Nintendo gets ready to unleash its downloadable games service, is your fridge ready?

     In just a couple of days Nintendo will finally release its long awaited addition to the Wii Shop channel, it’s called WiiWare. WiiWare is a downloadable games service which provides games made specifically for the Wii system, unlike the already established “Virtual Console” which offers games from classic consoles instead. With the launch of WiiWare Nintendo seems to be trying to change the tides of the downloadable game market as many independent developers have come out to sing the praises of the service in comparison to competitors offerings like “Xbox live Arcade” (XBLA) or the “Playstation Network Store”. This seems to be a direct result of Nintendo trying to make it as easy as possible for small developers to get a chance to put their game on the service. 

     Case in point, World of Goo. World of Goo is an intriguing looking construction, puzzle game that is coming from some incredibly humble roots. The game is being developed by 2D Boy and was designed by Kyle Gabler and Ron Carmel and I’ve heard that the two aforementioned men are the bulk of the team developing the game. Despite this World of Goo seems to be on track in becoming a launch day title for WiiWare in the U.S. this Monday and to top it all off the game looks awesome! The whole concept seems very fun, you essentially use different types of “Goo” balls to build structures that allow you to progress through the level. It seems to be incredibly physics heavy as you may expect from a game based on construction. I think the best way to get an idea of what World of Goo is about is to see it in motion. So, check out the video below.

     But World of Goo isn’t the only thing that should have you excited about WiiWare. From Frontier Developments, creators of the Thrillville games, comes Lost Winds, one of the most anticipated WiiWare games yet. The premise is simple yet unique. You play Toku, “a young boy who is the only one who can help you release the curse placed upon the world of Mistralis by evil Balasar” and you also have the wind spirit Enril as your companion throughout the journey. Enril helps Toku by using his wind powers to attack enemies, effect the environment, and even help Toku jump higher and glide with his cape. The catch, You play as both Enril and Toku at the same time — controlling Enril with the Wii-Remote pointer and Toku with the nunchuck’s analog stick. I have to say this one has me the most pumped, as it reminds me of Kirby Canvas Curse from the DS combined with a style that feels reminiscent of, though notably different than Okami. The game seems to run at a slow pace from the look of early videos, but the combination of that and soothing japanese’esque music seems to make for an incredibly relaxing yet fun gaming experience. 

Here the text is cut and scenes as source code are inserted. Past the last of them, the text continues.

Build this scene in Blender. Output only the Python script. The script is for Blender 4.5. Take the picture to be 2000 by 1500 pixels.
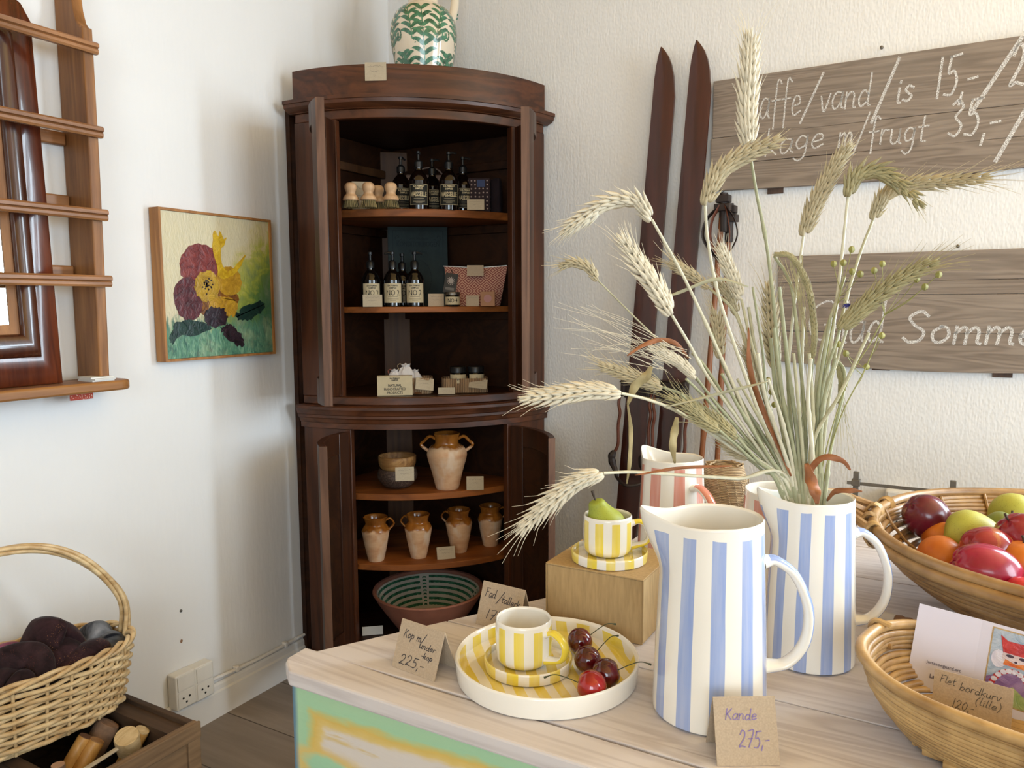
import bpy, bmesh, random
from math import *
from mathutils import Vector, Matrix, noise
SC = bpy.context.scene
COL = SC.collection
for o in list(bpy.data.objects): bpy.data.objects.remove(o)
V = Vector
# ------------------------------------------------------------------ camera
CAM = V((1.907, -2.40, 1.25))
FPX, PITCH, ROLL, HEAD = 1500.0, radians(5.9), radians(0.3), radians(119.8)
_h = V((cos(HEAD), sin(HEAD), 0)); _r = V((sin(HEAD), -cos(HEAD), 0)); _u = V((0, 0, 1))
FWD = _h*cos(PITCH) - _u*sin(PITCH); _up = _h*sin(PITCH) + _u*cos(PITCH)
RGT = _r*cos(ROLL) - _up*sin(ROLL); UPV = _up*cos(ROLL) + _r*sin(ROLL)
cd = bpy.data.cameras.new('camera'); cam = bpy.data.objects.new('camera', cd); COL.objects.link(cam)
cd.sensor_width = 36.0; cd.lens = FPX/2000*36.0; cd.clip_start = 0.05; cd.clip_end = 60
cam.matrix_world = Matrix(((RGT.x, UPV.x, -FWD.x, CAM.x), (RGT.y, UPV.y, -FWD.y, CAM.y), (RGT.z, UPV.z, -FWD.z, CAM.z), (0, 0, 0, 1)))
SC.camera = cam
# ------------------------------------------------------------------ world, daylight through the windows, exposure
SC.view_settings.view_transform = 'Standard'
SC.view_settings.look = 'None'
SC.view_settings.gamma = 1.0
SC.view_settings.use_curve_mapping = False
SC.view_settings.exposure = 0.0
wd = bpy.data.worlds.new('sky'); SC.world = wd; wd.use_nodes = True
_b = wd.node_tree.nodes['Background']; _b.inputs[0].default_value = (0.80, 0.90, 0.86, 1); _b.inputs[1].default_value = 1.0
def area(name, loc, look, sx, sy, power, col):
    l = bpy.data.lights.new(name, 'AREA'); l.shape = 'RECTANGLE'; l.size = sx; l.size_y = sy; l.energy = power; l.color = col
    o = bpy.data.objects.new(name, l); COL.objects.link(o); o.location = loc
    o.rotation_euler = V(look).to_track_quat('-Z', 'Y').to_euler()
    return o
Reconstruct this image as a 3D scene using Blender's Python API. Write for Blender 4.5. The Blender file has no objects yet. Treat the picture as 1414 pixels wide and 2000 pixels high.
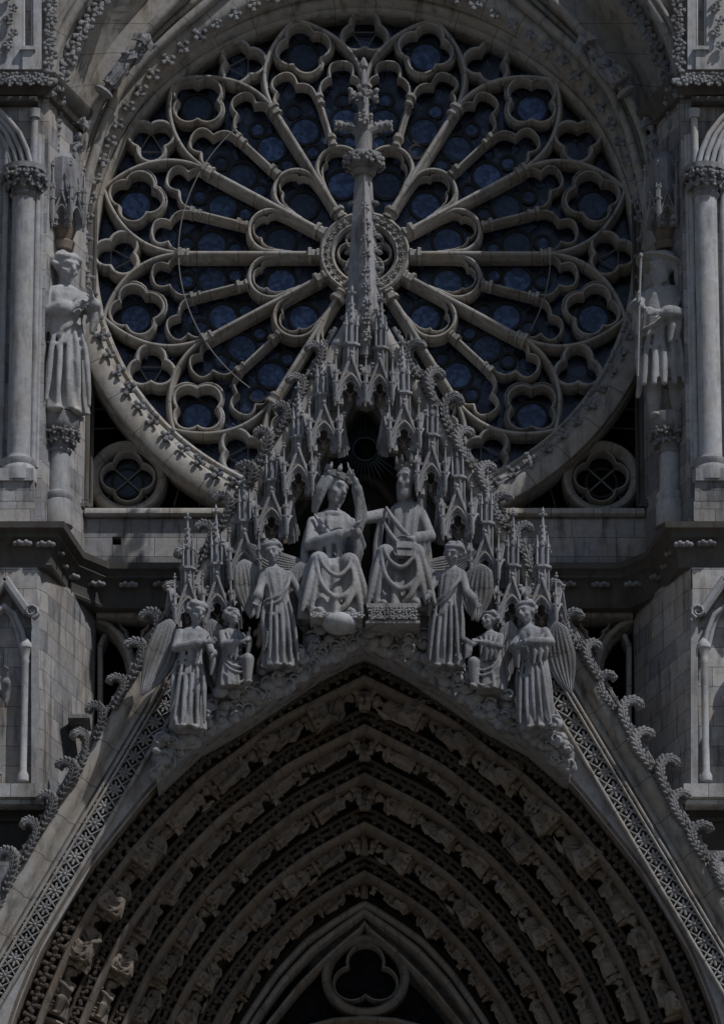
import bpy, bmesh, math, random
import numpy as np
from math import sin, cos, pi, radians, sqrt, atan2, hypot
from mathutils import Vector, Matrix, Euler
# ------------------------------------------------------------------ camera, sky, sun, exposure
PPM, TH, DIST, IW, IH = 86.0, radians(21.0), 150.0, 1414.0, 2000.0   # photo pixels per metre on the wall plane, look-up angle, distance
SC = bpy.context.scene
COL = SC.collection
SX, CX = sin(TH), cos(TH)
CAM = Vector((0, -CX*DIST, -SX*DIST))
cd = bpy.data.cameras.new('camera'); cam = bpy.data.objects.new('camera', cd); COL.objects.link(cam)
cam.location = CAM; cam.rotation_euler = (pi/2+TH, 0, 0)
FPX = PPM*DIST
cd.sensor_fit = 'VERTICAL'; cd.sensor_height = 24.0; cd.lens = 24.0*FPX/IH
cd.clip_start = 1.0; cd.clip_end = 2000.0
SC.camera = cam
SUN_AZ, SUN_EL = radians(53), radians(55)      # azimuth to the right of the facade normal, elevation
sdir = Vector((sin(SUN_AZ)*cos(SUN_EL), -cos(SUN_AZ)*cos(SUN_EL), sin(SUN_EL)))
wd = bpy.data.worlds.new("World"); SC.world = wd; wd.use_nodes = True
nt = wd.node_tree; sky = nt.nodes.new('ShaderNodeTexSky'); sky.sky_type = 'NISHITA'; sky.sun_disc = False
sky.sun_elevation = SUN_EL; sky.sun_rotation = atan2(sdir.x, sdir.y)
bg = nt.nodes['Background']; nt.links.new(sky.outputs[0], bg.inputs[0]); bg.inputs[1].default_value = 0.10
sl = bpy.data.lights.new('sun', 'SUN'); sl.energy = 4.8; sl.angle = radians(0.5); sl.color = (1.0, .985, .965)
so = bpy.data.objects.new('sun', sl); COL.objects.link(so)
so.rotation_euler = sdir.to_track_quat('Z', 'Y').to_euler(); so.location = (30, -40, 40)
SC.view_settings.view_transform = 'Standard'; SC.view_settings.look = 'None'
SC.view_settings.gamma = 1.0; SC.view_settings.exposure = -1.02
SC.render.engine = 'CYCLES'

# ------------------------------------------------------------------ picture point at depth y (metres, negative = nearer) -> world
def W(px, py, y):
    a = (px-IW/2)/FPX; b = (IH/2-py)/FPX
    d = Vector((a, CX - b*SX, SX + b*CX))
    t = (y-CAM.y)/d.y
    return CAM + d*t
def mx(px): return 1424.0-px
rnd = random.Random(7)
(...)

      And finally we have the big guns. One of the first, officially announced WiiWare games came from respected developer Square-Enix. When they revealed this game they put to rest a lot of the worries surrounding the service pre-launch that it would be home to stripped down mini-games with archaic graphics. The game, Final Fantasy Crystal Chronicles: My Life as a King, takes the action RPG setting of FFCC and turns it into a city building fantasy adventure. In the game you play the role of a young king who has recently taken over, for all intents and purposes, an empty kingdom. You must build up your kingdom from scratch by using your magic, building creation powers to attract citizens, whom you can send to do your bidding in dungeons. However you never really get in on the action and take on the dungeons yourself, rather you take a more administrative role in assuring that your warriors are well equipped and experienced enough to take on the threats to your kingdom. The whole thing just screams addictive. I can already anticipate myself spending hours on day one with this game — and many days to come for that matter.


 

      There’s a lot to look forward to Wii owners, with many notable WiiWare games on the horizon. Like High Voltage Software’s shooters “Gyrostar” and “Animales De La Muerte”, as well as Nintendo’s own “Dr. Mario”.  only one question remains, Is your fridge clean enough for all this great content? In other words, do you have enough memory left on your Wii to even get to play these games. Even with Nintendo’s 43MB file size limit, these games are going to put a strain on your systems meager 512MB of memory. I’ve already dumped my VC games in anticipation, and to bring you, the reader a Lost Winds review on Monday! I’ll see ya then.